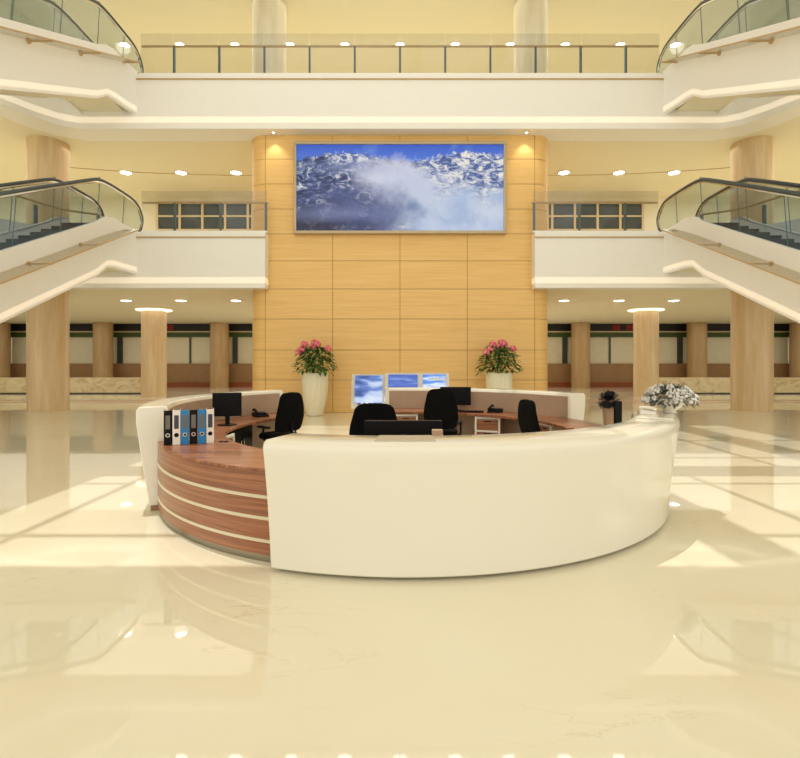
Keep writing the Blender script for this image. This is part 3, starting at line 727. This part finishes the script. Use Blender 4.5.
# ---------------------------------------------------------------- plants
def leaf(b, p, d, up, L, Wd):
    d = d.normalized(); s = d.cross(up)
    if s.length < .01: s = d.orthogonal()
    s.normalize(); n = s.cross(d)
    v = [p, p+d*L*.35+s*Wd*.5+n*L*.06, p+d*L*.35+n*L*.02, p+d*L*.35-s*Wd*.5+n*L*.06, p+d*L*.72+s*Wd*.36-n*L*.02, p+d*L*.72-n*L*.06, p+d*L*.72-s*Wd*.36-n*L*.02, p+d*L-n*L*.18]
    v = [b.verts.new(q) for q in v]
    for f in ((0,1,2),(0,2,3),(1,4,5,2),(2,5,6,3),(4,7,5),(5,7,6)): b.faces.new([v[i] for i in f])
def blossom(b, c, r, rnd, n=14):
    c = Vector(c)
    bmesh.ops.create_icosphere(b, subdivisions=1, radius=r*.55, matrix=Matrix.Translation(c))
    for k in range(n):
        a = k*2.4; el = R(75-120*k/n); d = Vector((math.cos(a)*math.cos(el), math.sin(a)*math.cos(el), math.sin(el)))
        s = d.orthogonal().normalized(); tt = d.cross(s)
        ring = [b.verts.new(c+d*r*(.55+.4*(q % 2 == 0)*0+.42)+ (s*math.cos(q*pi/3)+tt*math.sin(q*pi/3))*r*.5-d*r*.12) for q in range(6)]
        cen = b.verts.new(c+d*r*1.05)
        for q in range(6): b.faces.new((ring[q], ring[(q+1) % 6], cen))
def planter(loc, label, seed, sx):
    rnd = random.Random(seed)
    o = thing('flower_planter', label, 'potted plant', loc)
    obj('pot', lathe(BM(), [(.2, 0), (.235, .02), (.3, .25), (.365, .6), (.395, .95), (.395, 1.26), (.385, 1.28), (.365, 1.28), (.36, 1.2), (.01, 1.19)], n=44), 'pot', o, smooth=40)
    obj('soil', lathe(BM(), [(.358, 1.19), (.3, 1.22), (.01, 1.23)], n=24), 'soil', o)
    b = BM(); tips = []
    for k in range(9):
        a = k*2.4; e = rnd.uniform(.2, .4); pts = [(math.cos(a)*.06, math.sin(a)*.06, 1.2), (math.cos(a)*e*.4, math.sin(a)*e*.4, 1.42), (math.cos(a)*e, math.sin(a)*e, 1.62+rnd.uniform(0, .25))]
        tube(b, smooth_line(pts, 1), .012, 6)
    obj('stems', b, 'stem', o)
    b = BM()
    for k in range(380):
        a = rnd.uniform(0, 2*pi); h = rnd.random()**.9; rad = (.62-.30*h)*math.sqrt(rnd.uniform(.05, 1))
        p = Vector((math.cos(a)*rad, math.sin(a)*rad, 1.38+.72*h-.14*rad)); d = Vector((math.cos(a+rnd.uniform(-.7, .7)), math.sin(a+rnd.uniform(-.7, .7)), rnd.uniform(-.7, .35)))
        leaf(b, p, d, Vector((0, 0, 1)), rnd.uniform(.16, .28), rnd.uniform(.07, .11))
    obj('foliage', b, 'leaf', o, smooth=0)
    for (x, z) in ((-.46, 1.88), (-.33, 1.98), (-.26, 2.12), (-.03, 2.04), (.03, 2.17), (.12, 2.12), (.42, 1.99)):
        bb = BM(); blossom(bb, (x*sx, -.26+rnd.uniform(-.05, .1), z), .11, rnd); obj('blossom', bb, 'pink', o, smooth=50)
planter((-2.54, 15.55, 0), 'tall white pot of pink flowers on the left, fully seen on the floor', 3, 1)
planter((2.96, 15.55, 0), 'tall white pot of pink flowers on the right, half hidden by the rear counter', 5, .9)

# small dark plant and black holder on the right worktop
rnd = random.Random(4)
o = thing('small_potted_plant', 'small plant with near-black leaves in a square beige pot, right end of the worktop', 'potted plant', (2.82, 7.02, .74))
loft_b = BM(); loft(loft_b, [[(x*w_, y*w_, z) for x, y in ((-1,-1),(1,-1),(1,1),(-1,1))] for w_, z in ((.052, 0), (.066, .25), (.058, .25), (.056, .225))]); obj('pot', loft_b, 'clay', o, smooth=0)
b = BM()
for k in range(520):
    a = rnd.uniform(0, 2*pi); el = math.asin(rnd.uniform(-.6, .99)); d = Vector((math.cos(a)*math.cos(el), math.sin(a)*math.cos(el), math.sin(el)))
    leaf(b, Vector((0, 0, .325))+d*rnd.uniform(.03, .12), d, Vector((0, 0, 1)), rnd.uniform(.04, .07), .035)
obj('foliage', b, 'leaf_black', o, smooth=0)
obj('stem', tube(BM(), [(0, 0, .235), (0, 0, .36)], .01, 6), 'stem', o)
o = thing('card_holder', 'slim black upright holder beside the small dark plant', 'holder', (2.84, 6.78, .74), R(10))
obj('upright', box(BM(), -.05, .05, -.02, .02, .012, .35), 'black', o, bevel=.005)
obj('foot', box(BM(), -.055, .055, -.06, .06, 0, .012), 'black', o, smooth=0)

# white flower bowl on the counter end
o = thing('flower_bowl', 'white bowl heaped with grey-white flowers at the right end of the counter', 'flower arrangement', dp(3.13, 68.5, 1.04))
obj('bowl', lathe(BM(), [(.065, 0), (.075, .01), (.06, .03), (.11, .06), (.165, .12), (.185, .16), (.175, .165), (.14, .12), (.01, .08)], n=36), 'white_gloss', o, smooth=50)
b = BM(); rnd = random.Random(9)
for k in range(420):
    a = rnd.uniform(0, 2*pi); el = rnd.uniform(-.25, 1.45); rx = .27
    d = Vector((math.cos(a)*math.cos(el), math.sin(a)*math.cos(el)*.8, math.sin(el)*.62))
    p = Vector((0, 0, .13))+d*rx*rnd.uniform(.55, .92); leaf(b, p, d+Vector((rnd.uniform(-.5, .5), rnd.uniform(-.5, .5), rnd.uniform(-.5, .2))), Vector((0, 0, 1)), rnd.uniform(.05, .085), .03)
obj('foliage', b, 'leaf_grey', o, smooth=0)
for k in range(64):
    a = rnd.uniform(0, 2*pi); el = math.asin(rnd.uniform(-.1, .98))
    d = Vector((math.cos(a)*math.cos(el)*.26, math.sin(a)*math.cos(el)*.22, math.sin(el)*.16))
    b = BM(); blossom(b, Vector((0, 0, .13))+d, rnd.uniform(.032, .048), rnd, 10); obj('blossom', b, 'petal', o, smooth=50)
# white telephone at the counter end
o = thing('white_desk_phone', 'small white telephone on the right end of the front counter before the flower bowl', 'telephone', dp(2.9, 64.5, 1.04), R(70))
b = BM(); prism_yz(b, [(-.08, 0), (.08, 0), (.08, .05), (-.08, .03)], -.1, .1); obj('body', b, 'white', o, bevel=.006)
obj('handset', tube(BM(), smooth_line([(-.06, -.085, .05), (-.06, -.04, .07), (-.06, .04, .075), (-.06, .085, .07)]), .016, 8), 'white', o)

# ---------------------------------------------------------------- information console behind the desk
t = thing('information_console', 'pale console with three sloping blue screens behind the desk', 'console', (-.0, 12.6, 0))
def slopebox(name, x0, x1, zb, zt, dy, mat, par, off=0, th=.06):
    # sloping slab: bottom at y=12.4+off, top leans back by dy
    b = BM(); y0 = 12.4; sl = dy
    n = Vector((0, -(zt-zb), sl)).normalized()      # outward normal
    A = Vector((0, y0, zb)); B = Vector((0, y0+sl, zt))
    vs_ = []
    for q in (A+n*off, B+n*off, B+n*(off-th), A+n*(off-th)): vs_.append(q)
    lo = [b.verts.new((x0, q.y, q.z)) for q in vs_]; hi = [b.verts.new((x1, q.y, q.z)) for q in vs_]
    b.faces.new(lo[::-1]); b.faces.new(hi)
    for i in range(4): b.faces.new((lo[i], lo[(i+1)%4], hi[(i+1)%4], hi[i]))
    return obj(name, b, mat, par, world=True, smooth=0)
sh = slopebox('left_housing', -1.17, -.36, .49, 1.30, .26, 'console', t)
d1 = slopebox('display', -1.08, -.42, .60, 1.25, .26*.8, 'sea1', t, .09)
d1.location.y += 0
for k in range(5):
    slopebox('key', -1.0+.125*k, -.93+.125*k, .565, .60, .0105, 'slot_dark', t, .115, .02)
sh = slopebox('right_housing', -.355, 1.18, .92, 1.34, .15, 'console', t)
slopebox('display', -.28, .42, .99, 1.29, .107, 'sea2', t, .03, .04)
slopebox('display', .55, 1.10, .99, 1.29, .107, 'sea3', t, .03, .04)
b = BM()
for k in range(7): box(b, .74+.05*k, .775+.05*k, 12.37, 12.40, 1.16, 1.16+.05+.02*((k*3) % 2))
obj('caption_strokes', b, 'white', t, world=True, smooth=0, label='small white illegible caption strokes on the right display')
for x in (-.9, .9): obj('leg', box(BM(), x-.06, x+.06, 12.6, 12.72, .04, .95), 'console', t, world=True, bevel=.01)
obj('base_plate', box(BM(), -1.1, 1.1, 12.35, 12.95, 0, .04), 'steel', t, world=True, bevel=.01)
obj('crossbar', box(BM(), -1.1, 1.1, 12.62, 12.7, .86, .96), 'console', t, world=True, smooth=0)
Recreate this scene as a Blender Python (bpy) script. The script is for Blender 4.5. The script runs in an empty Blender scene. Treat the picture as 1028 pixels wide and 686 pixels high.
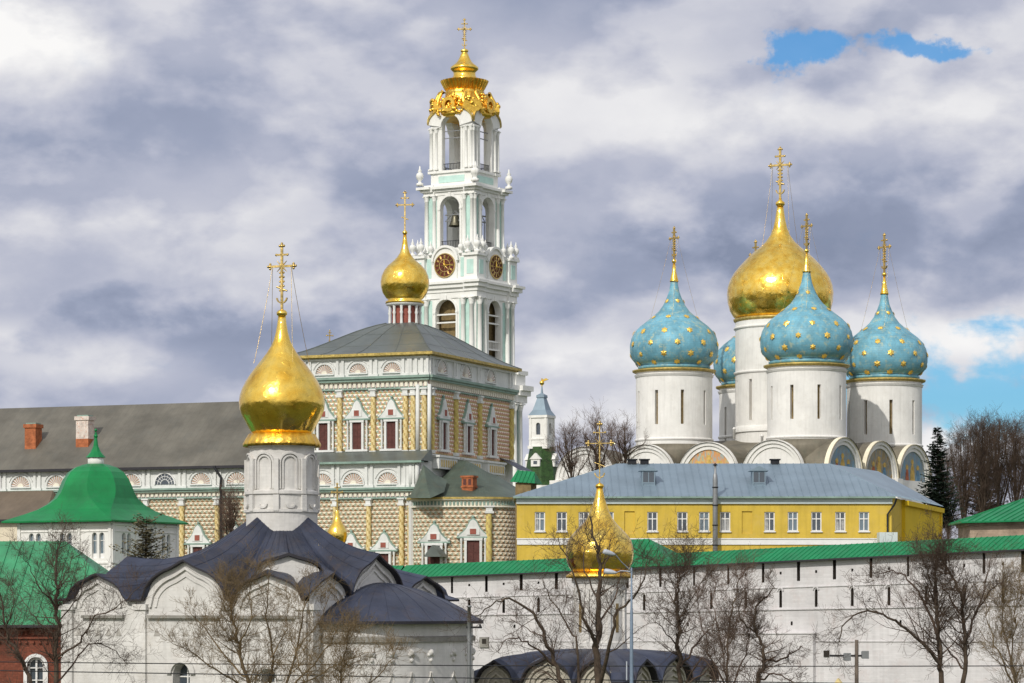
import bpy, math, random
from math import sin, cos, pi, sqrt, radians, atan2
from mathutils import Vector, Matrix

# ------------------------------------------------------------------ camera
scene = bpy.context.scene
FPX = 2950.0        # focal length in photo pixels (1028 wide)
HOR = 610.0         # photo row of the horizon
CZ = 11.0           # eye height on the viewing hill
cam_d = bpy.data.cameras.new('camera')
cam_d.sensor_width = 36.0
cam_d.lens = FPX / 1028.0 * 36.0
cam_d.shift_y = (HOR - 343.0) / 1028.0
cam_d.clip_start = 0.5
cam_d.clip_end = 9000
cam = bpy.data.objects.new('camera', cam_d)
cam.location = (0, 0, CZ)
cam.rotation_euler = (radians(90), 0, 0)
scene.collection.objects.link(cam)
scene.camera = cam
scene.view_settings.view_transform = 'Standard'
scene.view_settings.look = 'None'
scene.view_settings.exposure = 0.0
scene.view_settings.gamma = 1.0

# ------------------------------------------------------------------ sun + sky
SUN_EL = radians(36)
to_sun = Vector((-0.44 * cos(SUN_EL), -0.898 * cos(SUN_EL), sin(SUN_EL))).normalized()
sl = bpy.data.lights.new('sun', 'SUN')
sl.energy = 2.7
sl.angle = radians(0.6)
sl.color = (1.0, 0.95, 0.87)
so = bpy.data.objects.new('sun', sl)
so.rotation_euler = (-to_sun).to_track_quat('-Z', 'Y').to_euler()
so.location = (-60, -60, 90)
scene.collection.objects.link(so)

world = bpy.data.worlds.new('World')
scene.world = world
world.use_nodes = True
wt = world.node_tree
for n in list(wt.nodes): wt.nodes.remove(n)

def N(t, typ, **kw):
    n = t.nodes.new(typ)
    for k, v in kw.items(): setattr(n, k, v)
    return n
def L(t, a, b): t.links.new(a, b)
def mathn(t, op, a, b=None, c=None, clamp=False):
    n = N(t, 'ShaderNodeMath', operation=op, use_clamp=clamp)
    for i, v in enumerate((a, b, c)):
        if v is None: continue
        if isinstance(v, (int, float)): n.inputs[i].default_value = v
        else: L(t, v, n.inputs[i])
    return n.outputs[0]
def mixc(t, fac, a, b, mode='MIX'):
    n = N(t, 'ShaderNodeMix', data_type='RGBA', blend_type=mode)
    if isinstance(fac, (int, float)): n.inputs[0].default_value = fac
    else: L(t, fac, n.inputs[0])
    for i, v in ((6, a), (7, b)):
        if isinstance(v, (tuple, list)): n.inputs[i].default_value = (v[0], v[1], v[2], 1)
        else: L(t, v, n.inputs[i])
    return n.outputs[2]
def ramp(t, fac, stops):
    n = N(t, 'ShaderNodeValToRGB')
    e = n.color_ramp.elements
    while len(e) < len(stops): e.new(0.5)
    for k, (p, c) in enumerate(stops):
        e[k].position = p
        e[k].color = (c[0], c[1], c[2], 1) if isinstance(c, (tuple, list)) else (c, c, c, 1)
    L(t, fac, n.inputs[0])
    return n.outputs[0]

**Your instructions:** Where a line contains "wide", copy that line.

**Solution for this task:**
Recreate this scene as a Blender Python (bpy) script. The script is for Blender 4.5. The script runs in an empty Blender scene. Treat the picture as 1028 pixels wide and 686 pixels high.
FPX = 2950.0        # focal length in photo pixels (1028 wide)